So, I know I said I was going to give it some time, but, eh, fuck it. It’s actually not worth spending a lot of time on. Here’s the thing: there are a ton of drug addicts in the world out there doing shitty things. Some drug addicts even kill or try to kill other people in the course of their addictions.
That still is a horse of a different color than seeing a woman you ostensibly care about passed out on the floor of your home and you deciding that her life is of no more value, that she would be better off dead, and then making active motions to kill her. That’s not “my life is of no more value, I’d be better off dead” (a common addict’s refrain). That’s not “I need your money for drugs. Oops. I killed you.” That’s “I decided the kindest thing to do for you would be to kill you.”
And that, my friends, is fucking scary. It’s creepy, but not in the way I normally toss “creepy” around. That’s “I don’t view you as an autonomous person with a life of your own, therefore I can decide to put you down without consideration of what you might want.”
There are a lot of things that brought Schwyzer to that point that are reformable–he could get treatment for drug addiction; he could no longer have contact with that woman–things he has indeed done.
But being a drug addict doesn’t make you think that you know better than other people whether they should live or die. Being a drug addict, at most, just muffles whatever part of your brain might send up a warning signal that says “You should not act on this impulse.”
I know this kind of sounds like splitting hairs, but I’m going to split a hair. I think that forgiveness for the attempt on her life can only be given by the woman Schwyzer himself admits he tried to kill. And I think that it is not our place to be doling out forgiveness or withholding it on her behalf. Who knows what she wants? And please, let us all be kind enough to refrain from trying to find out.
But Schwyzer himself has now publicly said that he believed that he was somehow helping or justified in trying to end this woman’s life–either because she was in such a bad spot or because he was so whacked out on drugs or whatever. It doesn’t matter, honestly, why he thought at the time that it was justified. He did.
And even if I can believe that he is truly sorry for trying to kill a person–though honestly, I don’t care if he’s sorry–I don’t believe I have a successful way of knowing that he no longer believes that he knows better than another person what she should do with her life. I am wary of him choosing a profession that lets him hold a position in which he is rewarded for knowing better than young women and getting to guide them to knowledge. That, to me, doesn’t signal “I know I am no better judge than the woman before me of what she should do with her life.” I don’t think running a prominent feminist blog or putting himself out there as a male voice of feminism works to that end either.

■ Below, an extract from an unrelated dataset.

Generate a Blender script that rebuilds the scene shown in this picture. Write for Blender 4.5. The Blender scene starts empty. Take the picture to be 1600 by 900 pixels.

I don’t intend to read Hugo Schwyzer. I stopped reading him in 2008, long before he provided all this information about trying to kill a woman.
But when he comes up for discussion on places I do read, or when he posts places I do read, I will be reading with a careful eye about whether what I see before me is proof that he now understands that he is not in a position to judge women or to guide us to the result he thinks is best for us. Because, frankly, it’s only evidence of that change that’s going to make me feel like the fundamental problem has been addressed.
I think this whole issue has been muddied by the way the feminist blogosphere works. People are burnt out on the constant wars, the constant infighting, the purity tests, etc. So, believe me, I understand the impulse to chalk this up to yet another round of this group of people vs. that group of people. And, yes, I get the desire to pull back and talk about these things in the abstract. Can people be forgiven? Can they be redeemed? Those are interesting questions.
But here is the truth. Hugo Schwyzer told a story about himself in which he illustrated that he once came to a point in his life when his belief that he knows better than someone else whether her life as it is has value lead him to believe it would be best if she was put down and he acted on it.
There is not a thing wrong with anyone–women, drug addicts, people who might become unconscious in front of him–for both being alarmed and disgusted at that story AND for being certain that its not our jobs to repeatedly give him the benefit of the doubt that he’s changed.
I, do, though, also want to acknowledge that Schwyzer is apparently a fine teacher and someone at least some of his colleagues and friends feel very positive about and very loyal to.
I’m sure most “angels of mercy” are fine nurses and help and save many people, as well.
So, the esteem his students, colleagues, and friends hold him in really tells me nothing about whether he now understands that he does not know better than women whether our lives as they are have value, since his job rewards him for teaching women things they didn’t know.
And I won’t put myself in the path of him, for the reasons I’ve outlined above–I cannot tell by how he lives his life now that he gets that he does not know better than women what our lives should be like.
I assume everyone else can come to their own conclusions.